Ten years after graduating from college with an undergraduate degree in math, Emerald Stacy was the owner of a bead-making business while also was running a coffee shop. She never imagined she would be pursuing a PhD in mathematics and researching number theory.
Her thunderbolt moment occurred while she was vacationing in Italy. While exploring the wonders of Italian Renaissance art in Florence, she was struck by a certain emptiness and boredom in her life. She wanted to do something more, something big, something more fulfilling.
Stacy recalled thinking, “I can do anything. I have a math degree!” She wanted to be driven by a passion and to be really good at something.
Math has always been part of Stacy’s life. She took her very first math class at the age of five at OSU and had her first math tutoring job at the age of 10. Her favorite book as a 13-year old was A Mathematician’s Apology, a 1940 essay by British mathematician G. H. Hardy. It explores the aesthetics of mathematics weaving in personal information, giving non-mathematicians insight into the mind of a working mathematician as well as the pleasure and power of mathematical invention.
After returning home to Olympia, Wash., she made up her mind to pursue a master’s degree in mathematics at Oregon State University. Stacy is no stranger to math, teaching and Corvallis: She was born in Corvallis and her father was an instructor in OSU’s Department of Mathematics as well as chair of the math department at Bellevue College in Washington state. Her father’s teaching philosophy guides her own teaching.
“My dad always said ‘Students learn math by doing it, not by watching others do it’ and ‘You can’t tell a student that something is hard or easy because it is not true for every student.’ I think about that all the time.”
Heading into the fourth year of her graduate program, Stacy has exceled as a graduate teaching assistant, helping hundreds of students tackle math at OSU.
Recently Stacy has been recognized for her teaching excellence: she has received OSU’s 2015 Herbert F. Frolander Award for Outstanding Graduate Teaching Assistant. The award recognizes OSU graduate teaching assistants with outstanding teaching and professional involvement with both faculty and students. The awardee is honored at University Day in September with a plaque and also receives $1,000 in funding.
“Life is riddled with unexpected obstacles,” asserts Stacy. “What is most important is what you do afterward. I teach my students that they can pull their socks up after a rough midterm, face the material they didn’t understand and rise to meet the next challenge.”
“For me this award is an indicator that after spending my twenties trying to pull my socks up, I was able to meet graduate school head on,” said Stacy.

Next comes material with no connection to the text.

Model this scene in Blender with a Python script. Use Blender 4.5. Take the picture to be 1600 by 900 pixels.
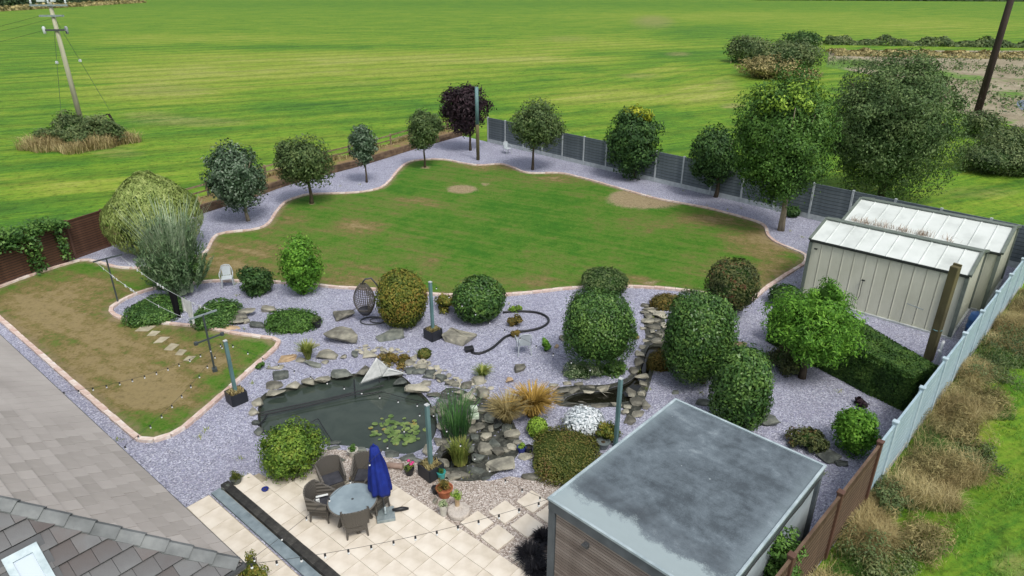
import bpy, bmesh, math, random
import numpy as np
from mathutils import Vector, Matrix, Euler
from mathutils.geometry import delaunay_2d_cdt

for _o in list(bpy.data.objects): bpy.data.objects.remove(_o)
S = bpy.context.scene
COL = S.collection
R = math.radians
PI = math.pi

# ------------------------------------------------------------------ camera, sky, sun, exposure
CAM_H, PITCH, FPX = 12.4, R(24.6), 1040.0          # drone height, pitch below level, focal length in photo pixels
cam = bpy.data.cameras.new('camera')
cam.sensor_width = 36.0
cam.lens = 36.0*FPX/1600.0
cam.clip_start, cam.clip_end = 0.1, 6000
co = bpy.data.objects.new('camera', cam); COL.objects.link(co)
co.location = (0, 0, CAM_H); co.rotation_euler = (PI/2-PITCH, 0, 0)
S.camera = co

SUN_EL, SUN_AZ = R(58), R(-62)                      # azimuth measured from +X towards +Y
W = bpy.data.worlds.new('World'); S.world = W; W.use_nodes = True
_n, _l = W.node_tree.nodes, W.node_tree.links
_n.clear()
_sky = _n.new('ShaderNodeTexSky'); _sky.sky_type = 'NISHITA'; _sky.sun_disc = False
_sky.sun_elevation = SUN_EL; _sky.sun_rotation = PI/2-SUN_AZ
_sky.dust_density = 3.0; _sky.air_density = 1.0
_hs = _n.new('ShaderNodeHueSaturation'); _hs.inputs['Saturation'].default_value = 0.42
_bg = _n.new('ShaderNodeBackground'); _bg.inputs['Strength'].default_value = 0.13
_wo = _n.new('ShaderNodeOutputWorld')
_l.new(_sky.outputs[0], _hs.inputs['Color']); _l.new(_hs.outputs[0], _bg.inputs['Color']); _l.new(_bg.outputs[0], _wo.inputs['Surface'])
_sd = bpy.data.lights.new('sun', 'SUN'); _sd.energy = 1.5; _sd.angle = R(16); _sd.color = (1.0, 0.965, 0.90)
_so = bpy.data.objects.new('sun', _sd); COL.objects.link(_so)
_dir = Vector((math.cos(SUN_AZ)*math.cos(SUN_EL), math.sin(SUN_AZ)*math.cos(SUN_EL), math.sin(SUN_EL)))
_so.rotation_euler = (-_dir).to_track_quat('-Z', 'Y').to_euler()
S.view_settings.view_transform = 'Standard'; S.view_settings.look = 'None'
S.view_settings.gamma = 1.0; S.view_settings.exposure = 0.46
try: S.view_settings.use_curve_mapping = False
except Exception: pass
S.cycles.max_bounces = 6; S.cycles.transparent_max_bounces = 4
S.cycles.caustics_reflective = False; S.cycles.caustics_refractive = False

# ------------------------------------------------------------------ survey: a point of the place from where it is seen in the photograph
_sp, _cp = math.sin(PITCH), math.cos(PITCH)
def ray(px, py):
    x = (px-800)/FPX; y = -(py-450)/FPX
    return Vector((x, _cp+y*_sp, -_sp+y*_cp))
def at(px, py, z=0.0):
    d = ray(px, py); t = (CAM_H-z)/-d.z
    return Vector((d.x*t, d.y*t, z))
def top_z(base, py, z0=0.0):                        # height of a thing that stands at a base pixel and ends at row py
    q = at(base[0], base[1], z0); d = ray(800, py)
    return CAM_H+q.y*d.z/d.y
def depth(p): return p.y*_cp-(p.z-CAM_H)*_sp
def ppm(p): return FPX/depth(p)                     # photo pixels per metre there
def on_plane(px, py, p0, n):
    d = ray(px, py); o = Vector((0, 0, CAM_H)); t = (p0-o).dot(n)/d.dot(n)
    return o+d*t
U45 = Vector((math.cos(R(-44.6)), math.sin(R(-44.6)), 0)); V45 = Vector((-U45.y, U45.x, 0))

# ------------------------------------------------------------------ object helpers
def lk(o): COL.objects.link(o); return o
def tag(o, label=None, cat=None, group=None, kind=None):
    if label: o['label'] = label
    if cat: o['category'] = cat
    if group: o['group'] = group
    if kind: o['kind'] = kind
    return o
def thing(name, label, cat, loc=(0, 0, 0), rz=0.0, group=None, kind=None):
    o = bpy.data.objects.new(name, None); o.empty_display_size = 0.2
    o.location = loc; o.rotation_euler = (0, 0, rz); lk(o)
    return tag(o, label, cat, group, kind)
def link_mesh(name, me, mat=None, parent=None, loc=None, rot=None):
    o = bpy.data.objects.new(name, me); lk(o)
    if mat and not me.materials: me.materials.append(mat)
    if parent: o.parent = parent
    if loc is not None: o.location = loc
    if rot is not None: o.rotation_euler = rot
    return o
def copy_tree(o, parent=None):
    c = o.copy(); lk(c); c.parent = parent
    for ch in list(o.children): copy_tree(ch, c)
    return c

class MB:
    """collects boxes, tubes, lathes and polygons and links them as one mesh object"""
    def __init__(s): s.v = []; s.f = []
    def add(s, vs, fs):
        n = len(s.v); s.v += [tuple(v) for v in vs]; s.f += [tuple(n+i for i in f) for f in fs]; return s
    def box(s, c, size, rz=0.0, M=None):
        x, y, z = [k/2 for k in size]
        vs = [Vector((sx*x, sy*y, sz*z)) for sz in (-1, 1) for sx, sy in ((-1, -1), (1, -1), (1, 1), (-1, 1))]
        m = (M or Matrix.Rotation(rz, 3, 'Z')); c = Vector(c)
        return s.add([m@v+c for v in vs], [(3, 2, 1, 0), (4, 5, 6, 7), (0, 1, 5, 4), (1, 2, 6, 5), (2, 3, 7, 6), (3, 0, 4, 7)])
    def beam(s, a, b, w, h, up=(0, 0, 1)):              # box from a to b, w across, h along up
        a, b = Vector(a), Vector(b); d = (b-a); L = d.length; d.normalize()
        side = d.cross(Vector(up)); side = side.normalized() if side.length > 1e-6 else Vector((1, 0, 0)); u = side.cross(d)
        m = Matrix((d, side, u)).transposed()
        return s.box((a+b)/2, (L, w, h), M=m)
    def tube(s, pts, r, n=8, caps=True):
        pts = [Vector(p) for p in pts]; rs = r if hasattr(r, '__len__') else [r]*len(pts)
        vs = []; fs = []; ref = None
        for i, p in enumerate(pts):
            d = (pts[min(i+1, len(pts)-1)]-pts[max(i-1, 0)]).normalized()
            if ref is None: ref = Vector((1, 0, 0)) if abs(d.x) < 0.8 else Vector((0, 1, 0))
            a = (ref-d*ref.dot(d)).normalized(); b = d.cross(a); ref = a
            vs += [p+(a*math.cos(2*PI*k/n)+b*math.sin(2*PI*k/n))*rs[i] for k in range(n)]
        for i in range(len(pts)-1):
            fs += [(i*n+k, i*n+(k+1) % n, (i+1)*n+(k+1) % n, (i+1)*n+k) for k in range(n)]
        if caps: fs += [tuple(range(n-1, -1, -1)), tuple((len(pts)-1)*n+k for k in range(n))]
        return s.add(vs, fs)
    def lathe(s, prof, n=20, c=(0, 0, 0)):
        c = Vector(c); vs = []; fs = []
        for r, z in prof: vs += [c+Vector((r*math.cos(2*PI*k/n), r*math.sin(2*PI*k/n), z)) for k in range(n)]
        for i in range(len(prof)-1): fs += [(i*n+k, i*n+(k+1) % n, (i+1)*n+(k+1) % n, (i+1)*n+k) for k in range(n)]
        fs += [tuple(range(n-1, -1, -1)), tuple((len(prof)-1)*n+k for k in range(n))]
        return s.add(vs, fs)
    def prism(s, poly, z0, z1):
        n = len(poly)
        a = sum(poly[i][0]*poly[(i+1) % n][1]-poly[(i+1) % n][0]*poly[i][1] for i in range(n))
        if a < 0: poly = poly[::-1]
        vs = [(p[0], p[1], z0) for p in poly]+[(p[0], p[1], z1) for p in poly]
        return s.add(vs, [tuple(range(n-1, -1, -1)), tuple(range(n, 2*n))]+[(i, (i+1) % n, n+(i+1) % n, n+i) for i in range(n)])
    def slab(s, pts, n, t):                             # polygon in space given a thickness along n
        pts = [Vector(p) for p in pts]; k = len(pts); n = Vector(n)
        nn = Vector((0, 0, 0))
        for i in range(1, k-1): nn += (pts[i]-pts[0]).cross(pts[i+1]-pts[0])
        if nn.dot(n) < 0: pts = pts[::-1]
        vs = pts+[p+n*t for p in pts]
        return s.add(vs, [tuple(range(k-1, -1, -1)), tuple(range(k, 2*k))]+[(i, (i+1) % k, k+(i+1) % k, k+i) for i in range(k)])
    def mesh(s, name, off=(0, 0, 0), smooth=False):
        me = bpy.data.meshes.new(name); o = Vector(off)
        me.from_pydata([Vector(v)-o for v in s.v], [], s.f); me.update()
        if smooth: me.polygons.foreach_set('use_smooth', [True]*len(me.polygons))
        return me
    def build(s, name, mat, parent=None, world=False, smooth=False, bevel=0, loc=None, rz=0):
        root = parent
        while root is not None and root.parent is not None: root = root.parent
        off = root.location if (world and root is not None) else (0, 0, 0)
        me = s.mesh(name, off, smooth)
        o = link_mesh(name, me, mat, parent, loc)
        if rz: o.rotation_euler.z = rz
        if bevel:
            m = o.modifiers.new('bevel', 'BEVEL'); m.width = bevel; m.segments = 2; m.limit_method = 'ANGLE'; m.angle_limit = R(40)
        return o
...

Stacy is committed to helping female students succeed and shrinking the gender gap in math. Her mentor is Associate Math Professor Holly Swisher, from whom she has drawn tremendous inspiration.
“She is so vivacious and relatable,” said Stacy. “Holly is a great teacher and role model for female mathematicians.”
Swisher has high praises for the aspiring mathematician: “Emerald is a passionate graduate student with a tenacious and lively approach to mathematics. She applies her positive attitude and sense of humor to her teaching, her studies, and to any challenge she encounters. She’s an inspiration to her students!”
Female mathematicians are a rare breed.
“Despite significant improvements over the last few generations, the discipline of mathematics still counts a disproportionately small number of women among its practitioners, which cause us (on average) to perceive and treat women and men differently and unfairly,” writes Greg Martin, Professor of Mathematics at the University of British Columbia in a recent paper.
Martin asserts that these mutually reinforcing biases begin in elementary school, remain through university study and continue to challenge women’s careers in terms of hiring, evaluation, awards and inclusion in journal editorial boards and conference committees. He favors discussing in detail the biases against women in mathematics in order to create greater awareness in hopes of mitigating them.
“I think there is an underestimation of women in math,” suggests Stacy. “Fortunately I only experienced one instance where I felt discounted in the field of mathematics. But it was addressed and resolved.”
Stacy was encouraged by the 50% of women in her cohort at OSU. In 2014, the Association for Women in Mathematics reported that 43% of undergraduate math majors are women and 28% of new math PhDs are women. Only 12% of tenured math faculty at PhD-granting universities are women.
Stacy noticed an interesting trend within her cohort after passing her qualifying exams recently: although 50% of her cohort are women, just half of those who registered for the exams actually showed up to take them. In contrast, all of the men in her cohort showed up for the exams. In fall 2013, just one of eight people who passed qualifying exams in the Mathematics department was female. In 2014, the exam was split into two parts and although 12 parts were passed, just two parts were passed by women.
Stacy is still reflecting on what factors might have influenced her female colleagues intent on taking the qualifying exams change course. Since beginning her graduate program in math 2012, Stacy has remained undaunted, finding power in her own mathematical journey.